WHAT THIS TASK INVOLVES:
Copy exactly, and only, the lines starting at the line with "What Blender Python" and ending at the line with "return (f(r), f(g), f(b), 1)". Leave every picture out of the copy.

— start of DATA ENTRIES —

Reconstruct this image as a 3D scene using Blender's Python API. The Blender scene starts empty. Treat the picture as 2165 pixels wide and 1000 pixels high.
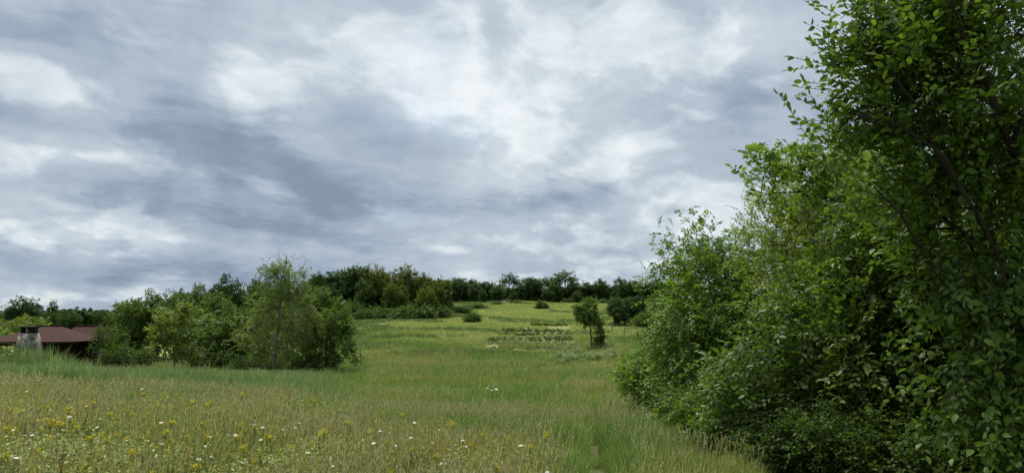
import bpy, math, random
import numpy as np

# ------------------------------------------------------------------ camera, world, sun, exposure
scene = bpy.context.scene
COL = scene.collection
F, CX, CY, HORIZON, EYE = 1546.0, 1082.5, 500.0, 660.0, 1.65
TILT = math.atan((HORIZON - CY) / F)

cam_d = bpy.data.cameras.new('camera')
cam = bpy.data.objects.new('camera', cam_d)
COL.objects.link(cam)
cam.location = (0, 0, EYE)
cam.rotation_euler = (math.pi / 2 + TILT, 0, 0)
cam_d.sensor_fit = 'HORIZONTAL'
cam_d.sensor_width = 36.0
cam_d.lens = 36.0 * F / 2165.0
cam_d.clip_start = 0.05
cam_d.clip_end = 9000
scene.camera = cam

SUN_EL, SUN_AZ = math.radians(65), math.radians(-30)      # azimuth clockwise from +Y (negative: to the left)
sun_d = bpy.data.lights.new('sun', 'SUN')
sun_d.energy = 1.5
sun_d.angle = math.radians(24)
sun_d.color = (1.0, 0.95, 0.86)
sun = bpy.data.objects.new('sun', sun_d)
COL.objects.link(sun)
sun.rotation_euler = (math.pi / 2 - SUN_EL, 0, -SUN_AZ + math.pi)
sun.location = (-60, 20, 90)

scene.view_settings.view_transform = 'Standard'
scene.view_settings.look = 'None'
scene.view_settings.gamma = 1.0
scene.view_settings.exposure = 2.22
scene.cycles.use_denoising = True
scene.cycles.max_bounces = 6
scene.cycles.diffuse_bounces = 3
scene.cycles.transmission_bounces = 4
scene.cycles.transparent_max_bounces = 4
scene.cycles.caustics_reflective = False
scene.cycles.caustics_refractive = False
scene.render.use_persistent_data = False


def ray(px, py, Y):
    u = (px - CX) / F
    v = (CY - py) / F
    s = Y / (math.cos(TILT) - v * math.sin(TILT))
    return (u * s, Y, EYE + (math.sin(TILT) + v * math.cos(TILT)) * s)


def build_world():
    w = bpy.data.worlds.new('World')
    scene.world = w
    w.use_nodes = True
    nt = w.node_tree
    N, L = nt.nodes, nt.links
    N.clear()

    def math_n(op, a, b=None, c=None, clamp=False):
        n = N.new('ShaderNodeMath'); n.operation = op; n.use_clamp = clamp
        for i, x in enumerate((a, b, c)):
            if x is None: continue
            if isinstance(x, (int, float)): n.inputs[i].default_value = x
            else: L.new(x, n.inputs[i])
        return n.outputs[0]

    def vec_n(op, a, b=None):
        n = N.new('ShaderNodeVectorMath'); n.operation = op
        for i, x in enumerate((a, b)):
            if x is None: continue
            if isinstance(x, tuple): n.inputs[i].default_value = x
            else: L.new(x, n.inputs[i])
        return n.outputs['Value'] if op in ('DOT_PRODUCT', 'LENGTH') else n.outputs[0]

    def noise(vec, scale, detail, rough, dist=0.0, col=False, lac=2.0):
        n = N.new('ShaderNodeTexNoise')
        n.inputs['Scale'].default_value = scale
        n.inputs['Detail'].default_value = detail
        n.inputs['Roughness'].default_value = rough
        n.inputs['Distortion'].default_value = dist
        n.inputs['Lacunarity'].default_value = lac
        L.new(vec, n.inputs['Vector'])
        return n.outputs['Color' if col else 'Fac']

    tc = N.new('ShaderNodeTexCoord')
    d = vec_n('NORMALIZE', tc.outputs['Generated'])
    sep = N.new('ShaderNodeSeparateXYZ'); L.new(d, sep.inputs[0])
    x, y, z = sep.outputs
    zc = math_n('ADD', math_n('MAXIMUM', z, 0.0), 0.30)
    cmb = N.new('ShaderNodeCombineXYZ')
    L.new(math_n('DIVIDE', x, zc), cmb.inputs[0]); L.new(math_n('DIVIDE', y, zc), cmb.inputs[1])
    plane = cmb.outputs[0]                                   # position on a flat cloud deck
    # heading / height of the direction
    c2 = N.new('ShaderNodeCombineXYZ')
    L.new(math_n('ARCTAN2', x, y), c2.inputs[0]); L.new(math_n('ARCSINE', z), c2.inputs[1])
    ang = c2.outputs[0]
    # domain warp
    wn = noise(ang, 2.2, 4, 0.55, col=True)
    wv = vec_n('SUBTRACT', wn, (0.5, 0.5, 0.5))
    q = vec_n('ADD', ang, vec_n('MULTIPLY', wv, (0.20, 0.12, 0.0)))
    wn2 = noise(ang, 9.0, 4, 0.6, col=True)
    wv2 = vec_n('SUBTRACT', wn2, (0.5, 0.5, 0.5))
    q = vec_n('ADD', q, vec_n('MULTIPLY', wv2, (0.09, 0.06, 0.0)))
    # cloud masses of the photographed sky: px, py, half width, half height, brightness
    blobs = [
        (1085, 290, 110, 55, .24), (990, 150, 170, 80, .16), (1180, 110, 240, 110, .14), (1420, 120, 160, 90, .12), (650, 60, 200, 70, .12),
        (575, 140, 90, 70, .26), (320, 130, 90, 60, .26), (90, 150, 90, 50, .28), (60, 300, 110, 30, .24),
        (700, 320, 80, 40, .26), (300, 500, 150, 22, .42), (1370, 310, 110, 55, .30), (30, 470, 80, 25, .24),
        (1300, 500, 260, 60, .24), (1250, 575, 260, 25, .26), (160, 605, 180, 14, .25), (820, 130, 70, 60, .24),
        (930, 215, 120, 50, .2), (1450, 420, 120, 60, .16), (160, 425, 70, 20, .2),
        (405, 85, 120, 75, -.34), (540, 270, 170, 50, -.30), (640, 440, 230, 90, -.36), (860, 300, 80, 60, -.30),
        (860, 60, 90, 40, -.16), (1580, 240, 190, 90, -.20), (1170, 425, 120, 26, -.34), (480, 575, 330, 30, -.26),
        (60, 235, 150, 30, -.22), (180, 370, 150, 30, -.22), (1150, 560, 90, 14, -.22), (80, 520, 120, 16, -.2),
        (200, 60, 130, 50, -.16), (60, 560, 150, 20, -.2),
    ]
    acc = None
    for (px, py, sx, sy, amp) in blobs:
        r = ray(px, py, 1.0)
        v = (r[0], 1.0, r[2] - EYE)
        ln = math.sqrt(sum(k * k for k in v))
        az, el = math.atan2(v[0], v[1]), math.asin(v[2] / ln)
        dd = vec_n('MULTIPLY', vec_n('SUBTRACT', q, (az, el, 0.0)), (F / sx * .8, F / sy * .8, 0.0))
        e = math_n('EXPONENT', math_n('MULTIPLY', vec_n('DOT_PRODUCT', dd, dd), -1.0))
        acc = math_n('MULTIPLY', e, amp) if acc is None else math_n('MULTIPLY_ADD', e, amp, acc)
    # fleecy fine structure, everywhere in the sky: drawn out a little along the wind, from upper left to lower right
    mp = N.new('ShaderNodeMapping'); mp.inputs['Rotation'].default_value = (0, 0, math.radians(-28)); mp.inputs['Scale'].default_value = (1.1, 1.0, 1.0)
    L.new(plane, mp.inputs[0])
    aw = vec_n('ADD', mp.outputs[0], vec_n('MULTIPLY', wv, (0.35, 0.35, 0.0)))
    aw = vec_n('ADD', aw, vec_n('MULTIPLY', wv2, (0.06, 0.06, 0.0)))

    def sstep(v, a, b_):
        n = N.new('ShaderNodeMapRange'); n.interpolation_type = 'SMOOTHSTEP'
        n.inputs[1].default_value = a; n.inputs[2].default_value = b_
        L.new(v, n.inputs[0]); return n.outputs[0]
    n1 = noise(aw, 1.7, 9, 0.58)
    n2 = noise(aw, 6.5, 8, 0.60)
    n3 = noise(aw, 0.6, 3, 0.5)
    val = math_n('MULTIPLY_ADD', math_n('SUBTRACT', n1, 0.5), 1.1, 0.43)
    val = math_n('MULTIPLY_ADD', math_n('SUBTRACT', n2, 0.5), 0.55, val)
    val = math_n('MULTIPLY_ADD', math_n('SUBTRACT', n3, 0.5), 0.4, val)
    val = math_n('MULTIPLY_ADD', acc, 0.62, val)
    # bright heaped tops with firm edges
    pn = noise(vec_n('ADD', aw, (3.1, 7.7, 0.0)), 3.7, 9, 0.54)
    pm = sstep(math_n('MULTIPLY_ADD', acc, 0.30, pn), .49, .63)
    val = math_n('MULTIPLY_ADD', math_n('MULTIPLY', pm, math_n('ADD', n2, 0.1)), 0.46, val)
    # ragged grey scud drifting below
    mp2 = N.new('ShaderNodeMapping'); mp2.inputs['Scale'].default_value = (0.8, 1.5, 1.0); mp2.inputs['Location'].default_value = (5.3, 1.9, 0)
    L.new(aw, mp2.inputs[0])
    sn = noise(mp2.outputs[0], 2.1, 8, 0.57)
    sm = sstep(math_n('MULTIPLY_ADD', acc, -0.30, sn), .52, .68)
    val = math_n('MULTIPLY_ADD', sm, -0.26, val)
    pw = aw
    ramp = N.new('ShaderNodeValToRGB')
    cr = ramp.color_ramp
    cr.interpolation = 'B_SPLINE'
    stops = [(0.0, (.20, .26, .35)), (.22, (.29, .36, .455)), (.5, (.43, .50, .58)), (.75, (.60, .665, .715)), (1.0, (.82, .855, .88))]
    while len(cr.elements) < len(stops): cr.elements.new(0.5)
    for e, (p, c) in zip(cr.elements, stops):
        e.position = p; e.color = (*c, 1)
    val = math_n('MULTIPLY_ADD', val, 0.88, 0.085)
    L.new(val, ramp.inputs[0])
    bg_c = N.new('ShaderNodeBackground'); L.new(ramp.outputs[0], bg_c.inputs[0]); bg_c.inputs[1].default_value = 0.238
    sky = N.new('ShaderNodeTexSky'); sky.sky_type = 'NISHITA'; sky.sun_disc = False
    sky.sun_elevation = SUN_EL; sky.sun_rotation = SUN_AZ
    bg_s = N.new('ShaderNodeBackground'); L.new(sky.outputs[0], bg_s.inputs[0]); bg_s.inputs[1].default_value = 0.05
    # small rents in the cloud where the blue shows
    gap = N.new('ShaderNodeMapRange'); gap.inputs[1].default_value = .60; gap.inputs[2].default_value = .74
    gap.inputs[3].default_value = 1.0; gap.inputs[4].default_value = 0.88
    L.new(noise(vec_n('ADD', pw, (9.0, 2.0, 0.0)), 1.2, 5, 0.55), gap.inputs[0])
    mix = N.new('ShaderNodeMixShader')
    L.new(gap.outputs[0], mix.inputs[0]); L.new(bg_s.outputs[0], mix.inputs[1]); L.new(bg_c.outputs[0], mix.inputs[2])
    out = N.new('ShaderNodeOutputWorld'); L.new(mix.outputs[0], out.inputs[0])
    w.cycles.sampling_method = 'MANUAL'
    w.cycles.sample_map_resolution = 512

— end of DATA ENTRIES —
— start of DATA ENTRIES —

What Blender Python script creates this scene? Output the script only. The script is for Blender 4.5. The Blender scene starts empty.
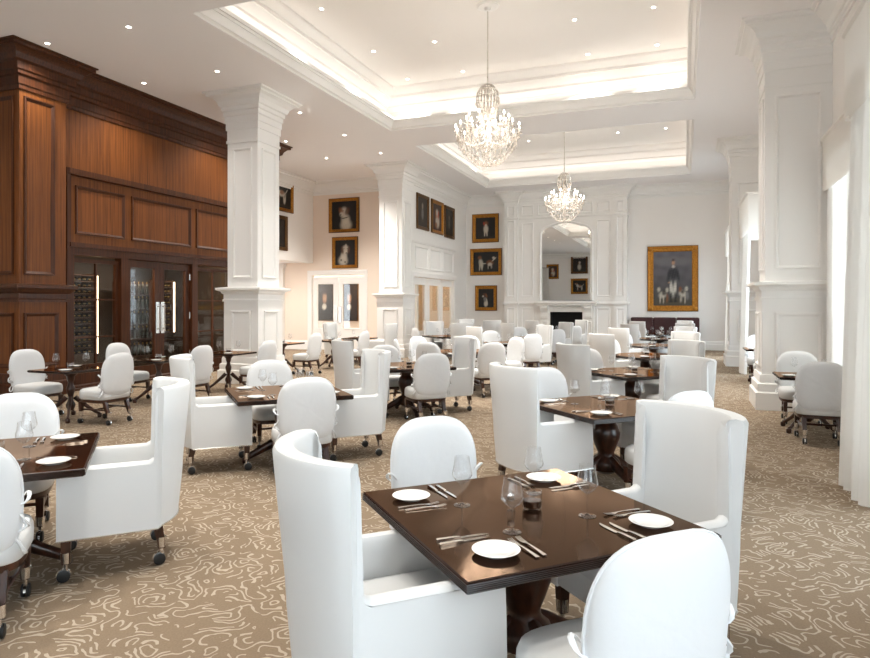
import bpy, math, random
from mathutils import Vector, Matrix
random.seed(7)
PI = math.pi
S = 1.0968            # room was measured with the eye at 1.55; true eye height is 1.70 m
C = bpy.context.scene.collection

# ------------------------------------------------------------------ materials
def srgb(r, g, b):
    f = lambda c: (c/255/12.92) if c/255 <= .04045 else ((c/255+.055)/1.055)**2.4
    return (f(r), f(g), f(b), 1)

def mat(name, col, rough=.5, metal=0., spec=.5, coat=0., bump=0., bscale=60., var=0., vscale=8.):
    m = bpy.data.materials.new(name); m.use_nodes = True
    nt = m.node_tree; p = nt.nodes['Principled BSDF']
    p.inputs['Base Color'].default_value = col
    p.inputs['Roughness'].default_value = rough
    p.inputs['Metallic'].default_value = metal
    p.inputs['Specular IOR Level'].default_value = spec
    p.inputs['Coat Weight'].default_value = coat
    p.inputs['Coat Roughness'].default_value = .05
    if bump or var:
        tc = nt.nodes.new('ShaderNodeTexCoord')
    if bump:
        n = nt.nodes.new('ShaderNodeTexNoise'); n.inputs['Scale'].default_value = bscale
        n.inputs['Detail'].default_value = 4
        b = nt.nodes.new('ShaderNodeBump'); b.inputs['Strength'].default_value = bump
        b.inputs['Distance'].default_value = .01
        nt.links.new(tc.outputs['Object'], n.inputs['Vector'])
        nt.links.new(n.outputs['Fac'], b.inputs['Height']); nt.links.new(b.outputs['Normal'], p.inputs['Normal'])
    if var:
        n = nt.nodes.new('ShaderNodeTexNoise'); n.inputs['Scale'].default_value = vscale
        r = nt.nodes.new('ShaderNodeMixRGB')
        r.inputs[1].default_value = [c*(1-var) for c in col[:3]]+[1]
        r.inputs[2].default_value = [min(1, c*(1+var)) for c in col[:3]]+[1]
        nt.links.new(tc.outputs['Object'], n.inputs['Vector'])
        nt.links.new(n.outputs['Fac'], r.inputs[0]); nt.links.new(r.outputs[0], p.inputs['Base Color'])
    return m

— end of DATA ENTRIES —
— start of DATA ENTRIES —

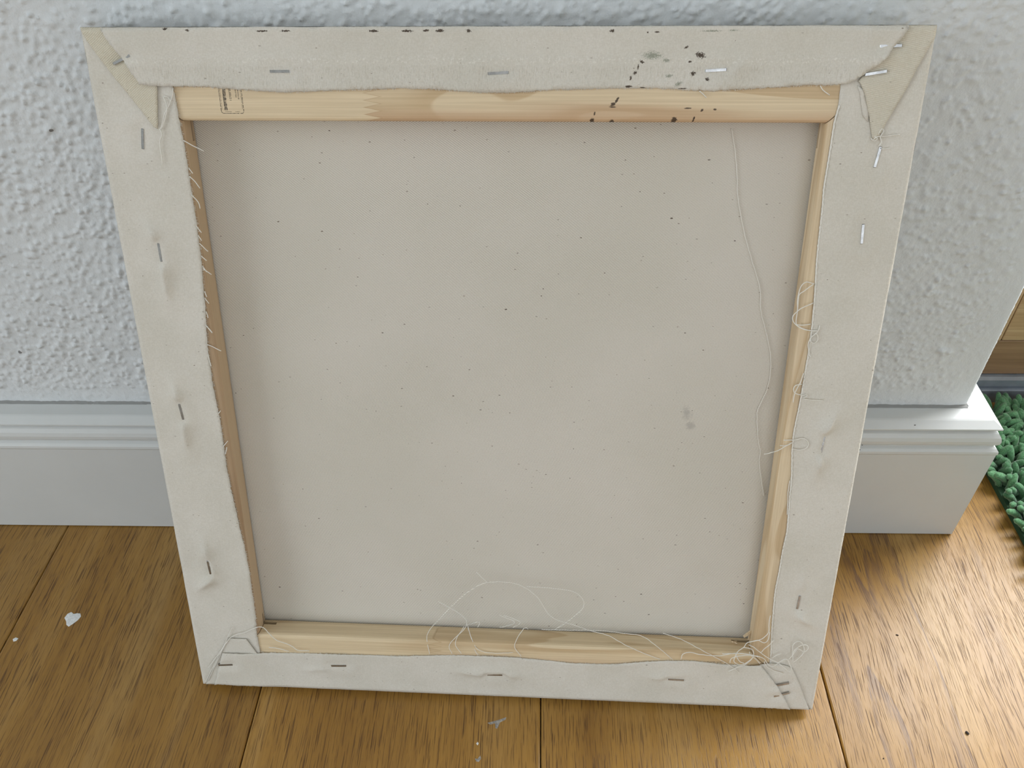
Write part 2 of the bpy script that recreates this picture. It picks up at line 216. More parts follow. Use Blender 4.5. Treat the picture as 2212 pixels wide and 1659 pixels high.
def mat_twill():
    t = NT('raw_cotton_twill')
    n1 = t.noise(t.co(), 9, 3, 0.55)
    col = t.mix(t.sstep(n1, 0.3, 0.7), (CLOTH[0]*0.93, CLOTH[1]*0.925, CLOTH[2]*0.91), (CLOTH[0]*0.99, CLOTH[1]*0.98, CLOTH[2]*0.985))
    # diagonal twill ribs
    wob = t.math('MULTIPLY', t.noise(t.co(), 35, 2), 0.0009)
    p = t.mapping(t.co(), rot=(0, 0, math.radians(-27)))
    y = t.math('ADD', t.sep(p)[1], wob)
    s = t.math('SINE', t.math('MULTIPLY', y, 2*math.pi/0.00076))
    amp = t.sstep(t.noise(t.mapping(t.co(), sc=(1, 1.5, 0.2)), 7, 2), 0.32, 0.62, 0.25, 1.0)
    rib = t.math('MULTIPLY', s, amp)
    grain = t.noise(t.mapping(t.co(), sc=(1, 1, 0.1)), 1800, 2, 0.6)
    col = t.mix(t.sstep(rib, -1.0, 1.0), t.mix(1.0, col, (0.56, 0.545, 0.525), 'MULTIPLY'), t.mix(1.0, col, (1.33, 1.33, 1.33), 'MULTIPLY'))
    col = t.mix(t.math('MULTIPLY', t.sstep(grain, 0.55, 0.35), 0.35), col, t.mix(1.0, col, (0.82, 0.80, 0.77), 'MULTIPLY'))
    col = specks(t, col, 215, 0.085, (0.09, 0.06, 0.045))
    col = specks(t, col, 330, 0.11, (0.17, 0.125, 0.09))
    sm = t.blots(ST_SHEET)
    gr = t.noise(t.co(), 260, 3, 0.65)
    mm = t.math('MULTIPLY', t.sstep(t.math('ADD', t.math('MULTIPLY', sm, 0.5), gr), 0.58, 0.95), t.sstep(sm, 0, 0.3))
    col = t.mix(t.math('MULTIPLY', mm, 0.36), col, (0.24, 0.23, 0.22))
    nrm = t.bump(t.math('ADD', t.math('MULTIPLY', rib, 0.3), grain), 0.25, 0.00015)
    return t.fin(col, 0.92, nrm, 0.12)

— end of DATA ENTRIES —

SOLUTION FOR THIS TASK:
What Blender Python script creates this scene? Output the script only. The script is for Blender 4.5. The Blender scene starts empty.
import bpy, math, random
from mathutils import Vector, Matrix
random.seed(7)
PI = math.pi
S = 1.0968            # room was measured with the eye at 1.55; true eye height is 1.70 m
C = bpy.context.scene.collection

# ------------------------------------------------------------------ materials
def srgb(r, g, b):
    f = lambda c: (c/255/12.92) if c/255 <= .04045 else ((c/255+.055)/1.055)**2.4
    return (f(r), f(g), f(b), 1)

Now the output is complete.